Given data:
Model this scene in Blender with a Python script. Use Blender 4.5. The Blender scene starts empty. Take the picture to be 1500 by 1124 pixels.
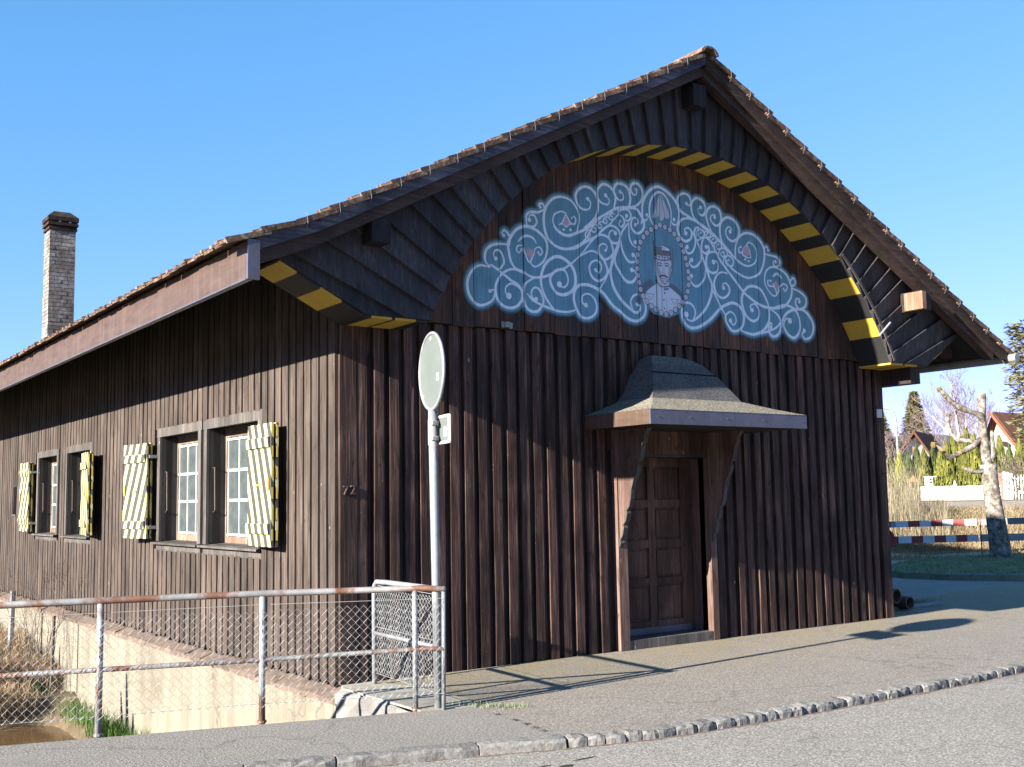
import bpy, math, random
import numpy as np
from mathutils import Vector, Matrix
R=random.Random(7)
PI=math.pi
sc=bpy.context.scene
col=sc.collection
# ------------------------------------------------------------ camera, sky, sun, exposure
cam_d=bpy.data.cameras.new('camera'); cam=bpy.data.objects.new('camera',cam_d); col.objects.link(cam); sc.camera=cam
cam_d.sensor_width=36; cam_d.lens=38.836; cam_d.clip_start=.05; cam_d.clip_end=6000
CAM=Vector((-4.44979,-8.98382,1.60000))
CR=((0.8170171,-0.0454688,-0.5748179),(-0.5763451,-0.0948035,-0.8116887),(-0.0175883,0.9944571,-0.1036618))
cam.matrix_world=Matrix.Translation(CAM)@Matrix((
 (CR[0][0],CR[0][1],CR[0][2],0),(CR[1][0],CR[1][1],CR[1][2],0),(CR[2][0],CR[2][1],CR[2][2],0),(0,0,0,1)))
SUN=Vector((-1,-.09,.354)).normalized()
w=bpy.data.worlds.new('World'); sc.world=w; w.use_nodes=True
nt=w.node_tree; nt.nodes.clear()
sky=nt.nodes.new('ShaderNodeTexSky'); sky.sky_type='NISHITA'; sky.sun_disc=False
sky.sun_elevation=math.asin(SUN.z); sky.sun_rotation=math.atan2(SUN.x,SUN.y)
sky.altitude=400; sky.air_density=1.0; sky.dust_density=.0; sky.ozone_density=4.0
bg=nt.nodes.new('ShaderNodeBackground'); bg.inputs[1].default_value=.060
wo=nt.nodes.new('ShaderNodeOutputWorld')
# colour grade of the whole sky: the camera holds the bright low sky back in green and red
sp_=nt.nodes.new('ShaderNodeSeparateColor'); cb_=nt.nodes.new('ShaderNodeCombineColor'); nt.links.new(sky.outputs[0],sp_.inputs[0])
for i_,(k_,g_) in enumerate(((.74,.94),(1.294,.58),(1.2,.95))):
    a_=nt.nodes.new('ShaderNodeMath'); a_.operation='POWER'; a_.inputs[1].default_value=g_; b_=nt.nodes.new('ShaderNodeMath'); b_.operation='MULTIPLY'; b_.inputs[1].default_value=k_
    nt.links.new(sp_.outputs[i_],a_.inputs[0]); nt.links.new(a_.outputs[0],b_.inputs[0]); nt.links.new(b_.outputs[0],cb_.inputs[i_])
nt.links.new(cb_.outputs[0],bg.inputs[0]); nt.links.new(bg.outputs[0],wo.inputs[0])
sd=bpy.data.lights.new('sun','SUN'); sd.energy=5.0; sd.angle=math.radians(.53); sd.color=(1,.93,.82)
so=bpy.data.objects.new('sun',sd); col.objects.link(so); so.rotation_euler=SUN.to_track_quat('Z','Y').to_euler(); so.location=(-20,-10,20)
sc.view_settings.view_transform='Standard'; sc.view_settings.look='None'; sc.view_settings.gamma=1
sc.view_settings.use_curve_mapping=False; sc.view_settings.exposure=2.165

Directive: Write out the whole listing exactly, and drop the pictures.

Completed exercise:
Model this scene in Blender with a Python script. Use Blender 4.5. The Blender scene starts empty. Take the picture to be 1500 by 1124 pixels.
import bpy, math, random
import numpy as np
from mathutils import Vector, Matrix
R=random.Random(7)
PI=math.pi
sc=bpy.context.scene
col=sc.collection
# ------------------------------------------------------------ camera, sky, sun, exposure
cam_d=bpy.data.cameras.new('camera'); cam=bpy.data.objects.new('camera',cam_d); col.objects.link(cam); sc.camera=cam
cam_d.sensor_width=36; cam_d.lens=38.836; cam_d.clip_start=.05; cam_d.clip_end=6000
CAM=Vector((-4.44979,-8.98382,1.60000))
CR=((0.8170171,-0.0454688,-0.5748179),(-0.5763451,-0.0948035,-0.8116887),(-0.0175883,0.9944571,-0.1036618))
cam.matrix_world=Matrix.Translation(CAM)@Matrix((
 (CR[0][0],CR[0][1],CR[0][2],0),(CR[1][0],CR[1][1],CR[1][2],0),(CR[2][0],CR[2][1],CR[2][2],0),(0,0,0,1)))
SUN=Vector((-1,-.09,.354)).normalized()
w=bpy.data.worlds.new('World'); sc.world=w; w.use_nodes=True
nt=w.node_tree; nt.nodes.clear()
sky=nt.nodes.new('ShaderNodeTexSky'); sky.sky_type='NISHITA'; sky.sun_disc=False
sky.sun_elevation=math.asin(SUN.z); sky.sun_rotation=math.atan2(SUN.x,SUN.y)
sky.altitude=400; sky.air_density=1.0; sky.dust_density=.0; sky.ozone_density=4.0
bg=nt.nodes.new('ShaderNodeBackground'); bg.inputs[1].default_value=.060
wo=nt.nodes.new('ShaderNodeOutputWorld')
# colour grade of the whole sky: the camera holds the bright low sky back in green and red
sp_=nt.nodes.new('ShaderNodeSeparateColor'); cb_=nt.nodes.new('ShaderNodeCombineColor'); nt.links.new(sky.outputs[0],sp_.inputs[0])
for i_,(k_,g_) in enumerate(((.74,.94),(1.294,.58),(1.2,.95))):
    a_=nt.nodes.new('ShaderNodeMath'); a_.operation='POWER'; a_.inputs[1].default_value=g_; b_=nt.nodes.new('ShaderNodeMath'); b_.operation='MULTIPLY'; b_.inputs[1].default_value=k_
    nt.links.new(sp_.outputs[i_],a_.inputs[0]); nt.links.new(a_.outputs[0],b_.inputs[0]); nt.links.new(b_.outputs[0],cb_.inputs[i_])
nt.links.new(cb_.outputs[0],bg.inputs[0]); nt.links.new(bg.outputs[0],wo.inputs[0])
sd=bpy.data.lights.new('sun','SUN'); sd.energy=5.0; sd.angle=math.radians(.53); sd.color=(1,.93,.82)
so=bpy.data.objects.new('sun',sd); col.objects.link(so); so.rotation_euler=SUN.to_track_quat('Z','Y').to_euler(); so.location=(-20,-10,20)
sc.view_settings.view_transform='Standard'; sc.view_settings.look='None'; sc.view_settings.gamma=1
sc.view_settings.use_curve_mapping=False; sc.view_settings.exposure=2.165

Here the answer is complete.